Rarement un animal amoché du Refuge Pageau l’est pour une cause autre qu’humaine. «C’est pourquoi notre rôle est aussi éducatif, explique-t-elle. Les visiteurs du centre sont sensibilisés à ces enjeux pendant leur visite et quand quelqu’un amène un animal et que cette personne est en cause, on explique des façons de faire pour que ça n’arrive plus. Par exemple, plusieurs font ce qu’on appelle du kidnapping, à leur insu. Ils se promènent dans les bois et aperçoivent un bébé qui semble seul. L’élan de sympathie est trop fort et ils nous le ramènent. Sauf que très souvent, la mère était fort probablement quelque part autour, à chercher de la nourriture… Si les gens nous appellent d’abord, on peut facilement savoir, selon la situation, s’ils sont ou non en présence d’un orphelin.»

Au Refuge Pageau, on tente d’ailleurs d’éviter le plus possible les accouplements, parce qu’un petit né en captivité y restera. «Ils s’habituent tout petits à la présence des humains, et c’est dangereux pour eux comme pour nous, parfois. Certains animaux territoriaux comme les orignaux finissent par nous prendre pour des orignaux – à tout le moins, pour des égaux. En période de rut, tu veux pas qu’un gros mâle te prenne pour de la compétition!», nous assure Marie-Frédérique.


Ainsi, si on sait qu’un animal sera relâché une fois guéri, comme les trois oursons qui étaient hébergés lors de mon passage, on maintient un minimum de contacts directs entre lui et le personnel. Pour d’autres qui ne pourront être libérés, les liens se créent et l’attachement peut devenir très fort. Il faut voir l’aisance avec laquelle Marie-Frédérique berce une moufette ou entre dans l’enclos des louves, qui l’accueillent comme s’il s’agissait d’une des leurs. «On ne peut pas créer ce lien avec tous les animaux qui passent ici. Ce n’est pas souhaitable pour leur réhabilitation et celle-ci est notre raison d’être. Plusieurs passent même leur séjour dans des zones isolées des activités quotidiennes et loin des visiteurs.»

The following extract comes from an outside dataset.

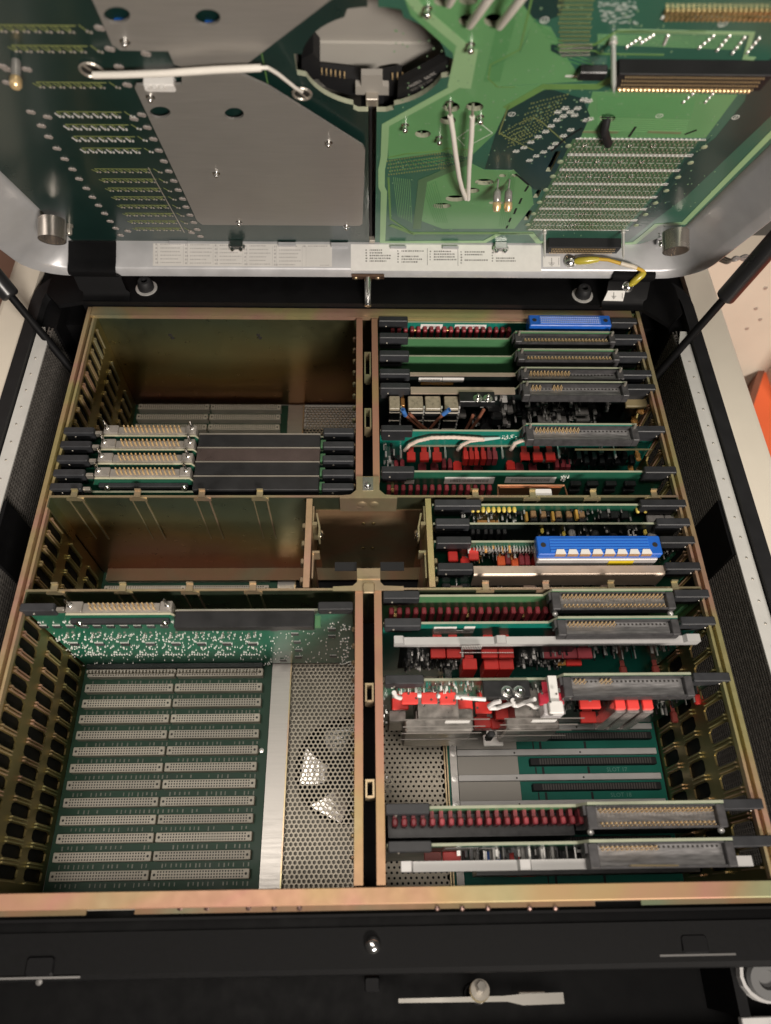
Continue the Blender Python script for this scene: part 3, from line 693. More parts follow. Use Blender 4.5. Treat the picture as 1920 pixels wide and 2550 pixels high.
# diagonal clusters of chip resistors, white silk around each
mb = MB(); mbk = MB()
for (a, b) in [(630,615),(662,600),(690,578),(720,556),(750,535),(772,512),(796,488),(822,472),(850,455),(684,652),(712,634),(742,618),(772,600),(790,584),(822,552),(852,528),(905,405),(925,410),(915,488),(930,484),(868,468),(880,440),(830,440),(800,455)]:
    u, w = L(*R2(a, b))
    for i in range(2):
        for j in range(2): mb.box(u-2.0+i*2.1, u-.5+i*2.1, w-1.9+j*2.3, w-.2+j*2.3, .1, .34); mbk.box(u-1.6+i*2.1, u-.9+i*2.1, w-1.4+j*2.3, w-.7+j*2.3, .34, .6)
    mb.box(u-2.7, u+2.6, w-.2, w+.2, .1, .3)
part('resistor_pad', mb, SILK, rb, kind='stuff'); part('resistor', mbk, DARKCOMP, rb, kind='stuff')
mb = MB()
for i in range(70):
    u, w = L(*R2(random.uniform(960,1110), random.uniform(5,95))); mb.box(u, u+random.uniform(1,2.6), w, w+.6, .1, .5)
part('resistor_pad', mb, mat('blurred_pad', (.36,.42,.38), .5), rb, kind='stuff')
for pts in ([(1130,155),(1080,188)],[(1185,142),(1140,170)],[(1245,145),(1232,175)],[(1430,145),(1375,190)],[(1495,145),(1448,200)],[(1555,152),(1510,212)],[(1615,155),(1570,210)],[(1365,365),(1310,412)],[(1440,365),(1400,412)]):
    mb = MB(); a, b = Vector(L(*R2(*pts[0]))), Vector(L(*R2(*pts[1])))
    for k in range(4):
        p = a.lerp(b, k/3); mb.bbox(p.x-.8, p.x+.8, p.y-1.3, p.y+1.3, .05, 1.1, .4)
    part('solder_pin_row', mb, TIN, rb, kind='stuff')
# pin array block
mb = MB(); ln = MB(); bk = MB(); dk = MB(); br = MB()
for k in range(7):
    w0 = 35.5 + k*21.9
    bk.box(147, 236, w0-3.5, w0+17.4, .03, .26)
    for ww in (w0+17.6, w0-2.2): ln.box(149, 240, ww-.5, ww+.5, .1, .5)
    for j, ww in enumerate((w0, w0+4.2, w0+11.0, w0+15.2)):
        for i in range(27):
            u = 150 + i*3.2 + (.8 if j % 2 else 0); mb.box(u-.55, u+.55, ww-.95, ww+.95, .1, .8)
    for i in range(27): dk.box(151.2+i*3.2, 152.6+i*3.2, w0+17.9, w0+19.0, .1, .7)
    for i in range(13): ln.box(152+i*6.6, 157+i*6.6, w0+7.2, w0+7.5, .26, .4)
    for i in (2, 7, 12, 17) if k > 3 else (4, 10, 11, 12, 16):
        u = 150 + i*3.2 + random.uniform(-.5,.5); br.bbox(u, u+1.2, w0+7.6, w0+10.2, .2, 1.5, .4); br.bbox(u+1.6, u+2.6, w0+9.2, w0+11.4, .2, 1.5, .4)
part('pin_field_base', bk, mat('tinned_green', (.06,.13,.06), .4, 0, .2, 40), rb, kind='stuff'); part('solder_pin', mb, mat('dull_tin', (.36,.35,.27), .4, .55, .2, 300), rb, kind='stuff'); part('bus_line', ln, TIN, rb, kind='stuff'); part('solder_blob', dk, SILK, rb, kind='stuff'); part('bright_solder_pin', br, CHROME, rb, kind='stuff')
od = MB(); od.lathe((0,0,0), (0,0,1), [(2.4,0),(2.2,.6),(1.2,1.0)], 12); odm = od.mesh('solder_pad', [mat('pale_solder', (.34,.40,.26), .45, .2)], True)
for k in range(7): place('solder_pad', odm, rb, (146.4, 44+k*21.9, .1)); place('solder_pad', odm, rb, (243, 44+k*21.9, .1))
mb = MB()
for k in range(24):
    for j in range(2):
        u, w = L(1660+k*13, 24+j*16); mb.box(u-.9, u+.9, w-1.4, w+1.4, .1, 2.2)
part('solder_pin', mb, mat('brass_pin', (.55,.42,.20), .35, .8, .2, 200), rb, kind='stuff')
mb = MB()
for k in range(26):
    u, w = L(1650+k*12, 42); mb.box(u-.8, u+.8, w-.9, w+.9, .1, .8)
part('solder_blob', mb, SILK, rb, kind='stuff')
# edge connectors on the board
def lid_conn(xa, xb, yb, ys, ye, npin, rows):
    u0, w0 = L(xa, yb, 0); u1, _ = L(xb, yb, 0)
    n = 1.0
    while n < 60 and L((xa+xb)/2, ys, n)[1] < w0: n += .25
    w1 = L((xa+xb)/2, ye, n)[1]
    mb = MB(); mb.bbox(u0, u1, w1, w0, .1, n, .5); c_ = part('pin_connector', mb, RUB, rb); sub(c_)
    mb = MB()
    for i in range(npin):
        for j in range(rows):
            u = u0 + 4 + (u1-u0-8)*(i+(.5 if j % 2 else 0))/npin; w = w1 + (w0-w1)*(j+.6)/(rows+.2)
            mb.lathe((u,w,n), (0,0,1), [(.40,0),(.40,.7),(.2,1.0)], 6)
    part('gold_pin', mb, GOLD, c_, kind='stuff')
    return u0, u1, w0, w1, n
a1 = lid_conn(1541, 1930, 146, 186, 226, 52, 4)
a2 = lid_conn(1366, 1549, 592, 616, 632, 42, 3)
mb = MB()
for k in range(8):
    u = a1[0] + 4 + (a1[1]-a1[0]-8)*k/8.2; 
    for j in range(4): mb.bbox(u+j*2.5, u+j*2.5+2.0, a1[3]-.2, a1[3]+2.2, a1[4]-.2, a1[4]+1.6, .5)
part('gold_pad', mb, GOLD, rb, kind='stuff')
def spike(px, py, tip, r=1.2):
    u, w = L(px, py, 0); h = 5.0
    while h < 60 and L(px, tip, h)[1] < w: h += .25
    mb = MB(); mb.lathe((u,w,0), (0,0,1), [(r*1.6,0),(r*1.6,3),(r,3.2),(r,h-5),(r*.2,h)], 10); part('guide_pin', mb, TIN, rb, smooth=True)
spike(1356, 574, 642); spike(1552, 572, 646); spike(1527, 95, 230, 1.4)
mb = MB(); u0, w1 = L(1445, 160); u1, w0 = L(1503, 182); mb.bbox(u0, u1, w0, w1, .2, 5, .5); part('chip', mb, DARKCOMP, rb)
mb = MB(); mb.box(u0-6, u1-4, w0-3.5, w0-2, .1, .4); part('chip_print', mb, SILK, rb)
def blob(px, py, rr=2.6):
    u, w = L(px, py); mb = MB()
    mb.lathe((u,w,0), (0,0,1), [(rr,0),(rr,.9),(rr*.62,1.1),(rr*.62,3.0),(rr*.75,3.2),(rr*.75,4.6),(rr*.5,5.6),(rr*.2,6)], 12); part('standoff_screw', mb, CHROME, rb, smooth=True)
for p in ((1120,252),(1009,309),(1094,340),(1196,288),(1064,18),(1172,108),(1645,600)): blob(*p)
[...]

Marie-Frédérique reçoit un appel. «On relâche deux visons, un peu plus loin sur une de nos terres.» Une fois sur les lieux, Nathalie Pageau, la fille et la relève de Michel, me dit de faire attention, car lorsqu’on remet un animal dans la nature, il ne s’attarde pas pour faire ses adieux. Dès qu’elle ouvre la boîte, les visons disparaissent en bordure du cours d’eau. Vite fait, bien fait. Dans les 5 mois précédents, 66 animaux ont été relâchés, du merle d’Amérique au polatouche, du renard roux à l’hirondelle bicolore. «Ça fait un peu peur parfois quand on relâche des animaux, parce qu’on se demande si on a bien choisi l’endroit…», dit Nathalie Pageau en guise d’au revoir.

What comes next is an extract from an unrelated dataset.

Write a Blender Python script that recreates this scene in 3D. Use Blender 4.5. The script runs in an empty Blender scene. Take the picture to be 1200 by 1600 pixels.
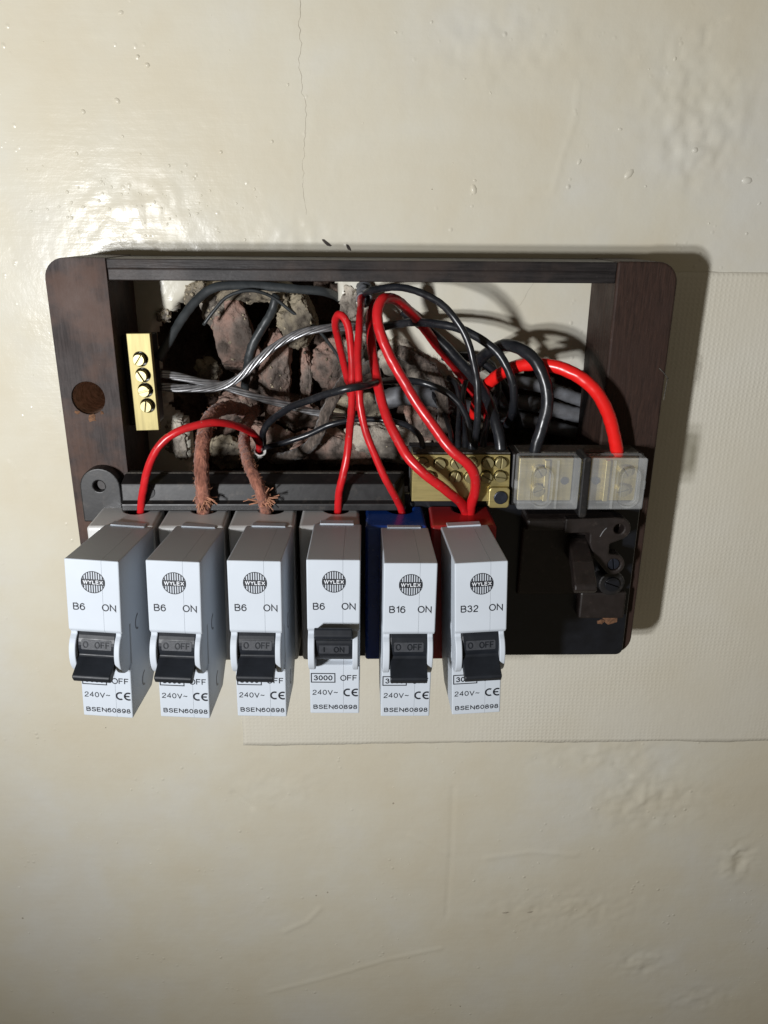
import bpy, bmesh, math, random
import numpy as np
from mathutils import Vector, Matrix, noise
R = math.radians
scene = bpy.context.scene
col = scene.collection

# ------------------------------------------------------------------ camera
cam_d = bpy.data.cameras.new("camera"); cam = bpy.data.objects.new("camera", cam_d); col.objects.link(cam)
cam_d.sensor_width = 36.0; cam_d.lens = 36.0 * 1236.0 / 1600.0
cam_d.clip_start = 0.005; cam_d.clip_end = 20.0
cam.matrix_world = Matrix(((0.99967413, 0.00103593, -0.02550605, 0.0),
                           (-0.0243332, 0.34066481, -0.93986988, -0.350),
                           (0.00771537, 0.94018425, 0.340579, 0.0),
                           (0, 0, 0, 1)))
scene.camera = cam
# ------------------------------------------------------------------ light: dim room + one hand-held torch left of the lens
world = bpy.data.worlds.new("World"); scene.world = world; world.use_nodes = True
bg = world.node_tree.nodes["Background"]
bg.inputs[0].default_value = (1.0, 0.86, 0.64, 1); bg.inputs[1].default_value = 0.115
for dz in (-.02, .02):                       # two LEDs, one above the other, of a lamp held left of the lens
    ld = bpy.data.lights.new("lamp_led", 'SPOT'); ld.shadow_soft_size = 0.013; ld.energy = 7.4; ld.spot_size = R(132); ld.spot_blend = 1.0; ld.color = (0.975, 0.985, 1.0)
    led = bpy.data.objects.new("lamp_led", ld); col.objects.link(led); led.location = (-0.255, -0.520, -0.066 + dz)
    led.rotation_euler = (Vector((0.03, 0.0, 0.045)) - led.location).to_track_quat('-Z', 'Y').to_euler()
vs = scene.view_settings
vs.view_transform = 'Standard'; vs.look = 'None'; vs.exposure = 0.0; vs.gamma = 1.0; vs.use_curve_mapping = False
scene.cycles.max_bounces = 5; scene.cycles.diffuse_bounces = 3; scene.cycles.glossy_bounces = 3; scene.cycles.transparent_max_bounces = 10
scene.cycles.caustics_reflective = False; scene.cycles.caustics_refractive = False

# ------------------------------------------------------------------ helpers. Points are (x, d, z) in mm: d = distance out from the wall
def V(p): return Vector((p[0] * .001, -p[1] * .001, p[2] * .001))

def link(o, parent=None):
    col.objects.link(o)
    if parent is not None: o.parent = parent
    return o

def tag(o, label=None, cat=None, group=None, kind=None):
    if label: o["label"] = label
    if cat: o["category"] = cat
    if group: o["group"] = group
    if kind: o["kind"] = kind
    return o

def empty(name, loc=(0, 0, 0)):
    o = bpy.data.objects.new(name, None); col.objects.link(o); o.location = V(loc); o.empty_display_size = .01
    return o

def mesh_of(name, bm, mat, smooth=False):
    bmesh.ops.recalc_face_normals(bm, faces=bm.faces[:])
    me = bpy.data.meshes.new(name); bm.to_mesh(me); bm.free()
    for m in (mat if isinstance(mat, (list, tuple)) else [mat]): me.materials.append(m)
    if smooth:
        me.polygons.foreach_set("use_smooth", [True] * len(me.polygons))
    return me

def place(name, me, parent=None, bevel=0, segs=2, angle=35):
    o = bpy.data.objects.new(name, me); link(o, parent)
    if bevel:
        b = o.modifiers.new("bevel", 'BEVEL'); b.width = bevel * .001; b.segments = segs
        b.limit_method = 'ANGLE'; b.angle_limit = R(angle); b.harden_normals = False
        b.miter_outer = 'MITER_ARC'
    return o

def obj(name, bm, mat, parent=None, bevel=0, segs=2, smooth=False, angle=35):
    return place(name, mesh_of(name, bm, mat, smooth), parent, bevel, segs, angle)

def box(bm, x0, x1, d0, d1, z0, z1):
    vsx = [bm.verts.new(V((x, d, z))) for x in (x0, x1) for d in (d0, d1) for z in (z0, z1)]
    for f in ((0,1,3,2),(4,6,7,5),(0,4,5,1),(2,3,7,6),(0,2,6,4),(1,5,7,3)):
        bm.faces.new([vsx[i] for i in f])
    return vsx

PL = {'xz': lambda u, v, w: (u, w, v), 'dz': lambda u, v, w: (w, u, v), 'xd': lambda u, v, w: (u, v, w)}

def prism(bm, poly, plane, w0, w1, holes=()):
    """extrude a 2-D outline (with holes) between w0 and w1 along the axis the plane leaves out"""
    fn = PL[plane]
    if not holes:
        a = [bm.verts.new(V(fn(u, v, w0))) for u, v in poly]; b = [bm.verts.new(V(fn(u, v, w1))) for u, v in poly]
        bm.faces.new(a); bm.faces.new(b[::-1]); n = len(a)
        for i in range(n): bm.faces.new((a[i], a[(i + 1) % n], b[(i + 1) % n], b[i]))
        return a + b
    allv = []
    for w in (w0, w1):
        edges = []; loops = []
        for lp in [poly] + list(holes):
            vv = [bm.verts.new(V(fn(u, v, w))) for u, v in lp]
            edges += [bm.edges.new((vv[i], vv[(i + 1) % len(vv)])) for i in range(len(vv))]
            loops.append(vv)
        bmesh.ops.triangle_fill(bm, use_beauty=True, use_dissolve=False, edges=edges)
        allv.append(loops)
    for la, lb in zip(*allv):
        n = len(la)
        for i in range(n): bm.faces.new((la[i], la[(i + 1) % n], lb[(i + 1) % n], lb[i]))

def circ(cx, cy, r, n=20, a0=0, a1=360, ry=None):
    k = n if a1 - a0 >= 360 else n + 1
    return [(cx + r * math.cos(R(a0 + (a1 - a0) * i / n)), cy + (ry or r) * math.sin(R(a0 + (a1 - a0) * i / n))) for i in range(k)]

def rrect(x0, x1, y0, y1, r, n=5):
    out = []
    for cx, cy, a in ((x1 - r, y1 - r, 0), (x0 + r, y1 - r, 90), (x0 + r, y0 + r, 180), (x1 - r, y0 + r, 270)):
        out += circ(cx, cy, r, n, a, a + 90)
    return out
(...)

Pour toutes ces raisons, le Refuge Pageau est un lieu unique au Québec. De retour à l’accueil, Félix Offroy, directeur de l’établissement et gendre de Michel Pageau, nous raconte: «Il faut beaucoup de charisme pour fonder un lieu comme celui-là, non seulement envers les animaux sauvages, mais aussi envers les humains, pour les rallier à notre cause. Michel était tout ça, c’était un amoureux exponentiel.»

Michel Pageau a d’ailleurs été, malgré lui, l’initiateur du tourisme en Abitibi, poursuit-il. «Avant le Refuge, le tourisme n’était qu’une vague idée dans la région. Le lieu a commencé à attirer des visiteurs d’un peu partout, et la région s’est progressivement développée. C’est un legs profond, qu’on travaille fort à faire progresser, avec en tête la priorité: les succès de réhabilitation des animaux. On améliore sans cesse nos processus et nos infrastructures dans cet unique objectif tout en cherchant un équilibre avec nos activités touristiques, qui nous permettent aussi de faire perdurer l’héritage de Michel.»